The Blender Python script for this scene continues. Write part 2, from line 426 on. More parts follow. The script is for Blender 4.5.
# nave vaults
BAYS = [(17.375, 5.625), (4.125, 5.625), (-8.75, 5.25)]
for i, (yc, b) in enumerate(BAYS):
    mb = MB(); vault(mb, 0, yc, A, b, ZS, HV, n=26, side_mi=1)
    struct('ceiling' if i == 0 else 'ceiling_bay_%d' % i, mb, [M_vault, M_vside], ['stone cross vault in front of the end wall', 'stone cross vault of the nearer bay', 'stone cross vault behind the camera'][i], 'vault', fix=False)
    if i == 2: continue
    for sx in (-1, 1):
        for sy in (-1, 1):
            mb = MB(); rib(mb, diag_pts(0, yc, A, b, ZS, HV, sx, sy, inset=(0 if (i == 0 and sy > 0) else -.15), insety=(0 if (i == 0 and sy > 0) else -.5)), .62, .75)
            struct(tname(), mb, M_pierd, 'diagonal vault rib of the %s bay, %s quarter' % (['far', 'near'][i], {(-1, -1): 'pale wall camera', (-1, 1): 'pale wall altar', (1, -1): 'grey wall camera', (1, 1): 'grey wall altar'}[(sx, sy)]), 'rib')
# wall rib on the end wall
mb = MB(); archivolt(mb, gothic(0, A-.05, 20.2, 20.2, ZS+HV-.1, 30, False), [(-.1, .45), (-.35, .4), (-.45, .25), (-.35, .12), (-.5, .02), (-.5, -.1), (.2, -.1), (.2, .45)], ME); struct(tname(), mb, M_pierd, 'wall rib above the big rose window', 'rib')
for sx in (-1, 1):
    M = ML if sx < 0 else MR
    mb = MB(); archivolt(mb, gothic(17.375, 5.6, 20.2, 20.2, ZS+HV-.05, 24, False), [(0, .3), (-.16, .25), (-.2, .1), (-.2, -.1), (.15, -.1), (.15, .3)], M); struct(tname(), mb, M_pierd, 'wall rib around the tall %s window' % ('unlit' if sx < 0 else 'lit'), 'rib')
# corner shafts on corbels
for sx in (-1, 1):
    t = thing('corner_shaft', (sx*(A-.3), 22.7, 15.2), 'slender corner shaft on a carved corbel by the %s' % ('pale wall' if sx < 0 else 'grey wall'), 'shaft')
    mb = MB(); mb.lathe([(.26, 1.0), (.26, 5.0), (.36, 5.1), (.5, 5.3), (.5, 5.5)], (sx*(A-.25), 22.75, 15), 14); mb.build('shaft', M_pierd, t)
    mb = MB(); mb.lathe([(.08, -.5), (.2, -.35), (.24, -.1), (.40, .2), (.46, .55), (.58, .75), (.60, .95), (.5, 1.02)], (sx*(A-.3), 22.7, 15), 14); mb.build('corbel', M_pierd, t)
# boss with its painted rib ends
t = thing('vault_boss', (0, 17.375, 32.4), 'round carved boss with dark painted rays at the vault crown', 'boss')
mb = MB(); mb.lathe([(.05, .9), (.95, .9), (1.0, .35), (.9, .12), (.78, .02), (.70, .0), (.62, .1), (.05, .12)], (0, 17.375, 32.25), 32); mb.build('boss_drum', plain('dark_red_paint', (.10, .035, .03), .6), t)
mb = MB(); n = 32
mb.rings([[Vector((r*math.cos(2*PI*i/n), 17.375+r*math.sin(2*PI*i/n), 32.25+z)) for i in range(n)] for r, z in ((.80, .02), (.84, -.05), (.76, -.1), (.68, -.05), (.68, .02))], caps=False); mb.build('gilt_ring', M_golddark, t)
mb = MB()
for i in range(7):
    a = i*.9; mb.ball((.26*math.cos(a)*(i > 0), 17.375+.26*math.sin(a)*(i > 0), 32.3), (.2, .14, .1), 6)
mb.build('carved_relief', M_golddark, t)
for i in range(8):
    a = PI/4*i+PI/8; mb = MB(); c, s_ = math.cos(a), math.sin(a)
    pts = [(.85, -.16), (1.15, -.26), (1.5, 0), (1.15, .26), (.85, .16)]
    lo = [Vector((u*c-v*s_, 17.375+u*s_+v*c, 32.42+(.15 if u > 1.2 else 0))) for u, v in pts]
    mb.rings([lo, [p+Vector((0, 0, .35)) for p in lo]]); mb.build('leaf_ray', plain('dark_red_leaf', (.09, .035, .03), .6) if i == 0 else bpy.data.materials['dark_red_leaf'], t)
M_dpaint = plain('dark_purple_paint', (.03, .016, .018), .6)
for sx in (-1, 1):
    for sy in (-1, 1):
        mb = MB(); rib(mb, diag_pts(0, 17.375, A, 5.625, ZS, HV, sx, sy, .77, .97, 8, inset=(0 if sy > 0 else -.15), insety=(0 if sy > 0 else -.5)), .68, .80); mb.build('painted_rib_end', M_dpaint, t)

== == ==

__Directive__. Copy exactly the lines that run from the first line of the data to the line containing "HV, n=26, side_mi=1)", please, with both ends included and nothing else.

__Finished task__.
The Blender Python script for this scene continues. Write part 2, from line 426 on. More parts follow. The script is for Blender 4.5.
# nave vaults
BAYS = [(17.375, 5.625), (4.125, 5.625), (-8.75, 5.25)]
for i, (yc, b) in enumerate(BAYS):
    mb = MB(); vault(mb, 0, yc, A, b, ZS, HV, n=26, side_mi=1)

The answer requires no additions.